I took the kids to a little beach, was it only last week?, and brought a picnic. Forgetting that my daughter takes one bite of food and then has to pee 100% of the time, I just started in on the food. Mostly because I was shaking and going to throw up. She took her first bite and then said, "I have to pee." I looked up the hill to the public restrooms, down at the blanket full of beach stuff and food, at my son eating his lunch, and then back at Charlotte. Then I told her to run to the water, find a place by herself, sit down in the water, and pee there. Because not peeing in the lake (where fish are peeing anyway) is not a necessity.

Also, my kids look absolutely ridiculous everywhere we go lately. Fighting over what to wear? Not necessity. Fighting over doing your hair? Not necessity. At least they're not naked.

So sorry to all if I let things slip. I'm focused on making it through the day, loving the two kids I have, and helping a third come into our family. Turns out that is taking everything I have.

Monday, August 01, 2011

Puppies and Babies

We're training Percie.

It takes a lot of work.

It feels like having a newborn all over again. Only this time my newborn isn't small and cuddly and really, really good smelling.

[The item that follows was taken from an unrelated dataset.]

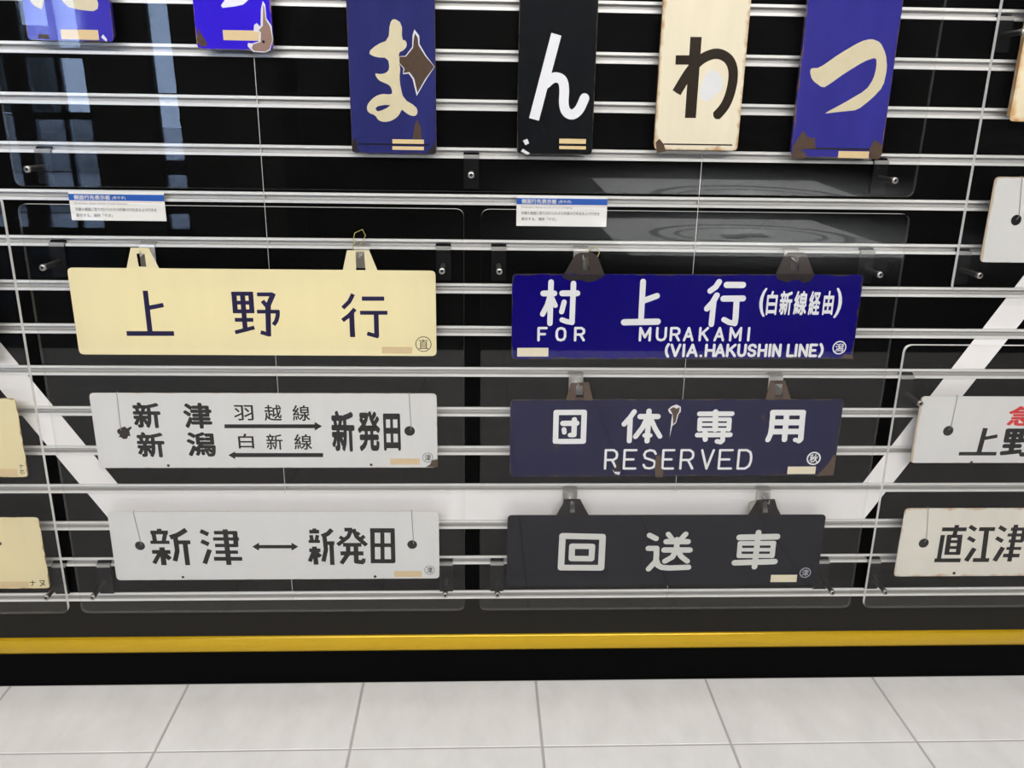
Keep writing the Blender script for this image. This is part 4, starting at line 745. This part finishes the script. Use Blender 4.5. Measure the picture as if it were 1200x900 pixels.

This time my newborn pounces, and nips, and smells really really bad.

So maybe it's like having an 18 month old boy who is naughty.

The difference is that with an 18 month old boy, I've already had the whole newborn, and baby phase to build up all my love.

But she is so very good and smart. Hopefully things will start to stick soon.

Goals for the week: Attention when called, standing on a loose leash, sitting, keep working on not jumping on the counters (we are going through way too many Clorox wipes)


PS. My cat is sick and keeps sneezing. I'm totally mean because this makes me laugh.